Après plusieurs projets immobiliers comme le nouveau quartier «Oassis» - à deux pas de la fameuse jonction - ou celui des Uttins, en direction de Villars-Ste-Croix, le dernier à faire parler de lui depuis de longs mois s’appelle «En Chise». Situé entre l’administration communale et la zone industrielle, il devrait voir le jour en 2027. Mais pour ce qui est des infrastructures intercommunales, Crissier attend sur des décisions qu’elle ne maîtrise pas en entier. «Nous, on a fait le travail. On est dans l’attente de projets supra-communaux. Regardez ce bazar sur ces routes! Et maintenant il faut qu’on dise à nos habitants que Chavannes n’est pas encore décidé, qu’il va falloir attendre encore? Ils se sentent abandonnés.»
Mais selon Laurent Bovay, il faut maintenant voir les projets dans leur ensemble. Il aurait même fallu le faire plus tôt. «On a une sale habitude de traiter les thématiques les unes après les autres. D’abord le développement de l’urbanisation, puis la thématique des infrastructures de transports publics qui coûtent plus cher que prévu, et maintenant celle de la mobilité.»
Pas de collaboration à tout prix
C’était la raison de la création du bureau de stratégie et développement de l’Ouest lausannois, au début des années 2000. Dans un territoire où les limites communales sont floues et où tous les dispositifs dépendent les uns des autres, il répondait, et répond toujours, à un besoin vital. Mais sa marge de manœuvre est très limitée, et ça, Laurent Bovay en est bien conscient, puisqu’il en est également le président depuis deux ans. «Nous ne souhaitons pas qu’il y ait une désolidarisation des huit communes qui ont toujours fonctionné ensemble, malgré les appartenances différentes de leurs exécutifs. C’est quelque chose qui est cité en exemple, on avait réussi à toujours mettre la gestion intercommunale avant l’aspect politique. Jusqu’à ce premier accroc.»
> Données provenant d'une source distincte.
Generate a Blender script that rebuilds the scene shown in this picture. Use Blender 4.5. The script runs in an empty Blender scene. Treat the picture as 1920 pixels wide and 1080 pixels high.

Le début de la fin pour la collaboration intercommunale de l’Ouest? Loubna Laabar se veut rassurante. «Premièrement, on a dit qu’on restait ouverts à la discussion pour trouver une alternative. Mais pas à n’importe quelle condition. C’est une opportunité d’actualiser une vision qui n’est plus compatible, dans sa forme actuelle, avec la réalité de la densification de notre territoire et d’y intégrer les réflexions sur le M1, qui font partie intégrante du traitement de ce goulet. Naturellement, nous avons toujours la volonté de bien travailler ensemble à l’Ouest.» Chez Laurent Bovay aussi, l’optimisme reste de mise. «Il y a tellement d’autres sujets que les communes partagent et sur lesquels elles travaillent, et ça se passe bien.»
Une désolidarisation qui tombe cependant mal, peu avant le dépôt du projet d’agglomération Lausanne Morges (PALM). Sa cinquième génération a été déposée au Conseil d’Etat il y a quelques jours. Il sera ensuite déposé auprès de la Confédération. Il faudra donc encore attendre pour que le sort du district le plus dense du Canton soit scellé.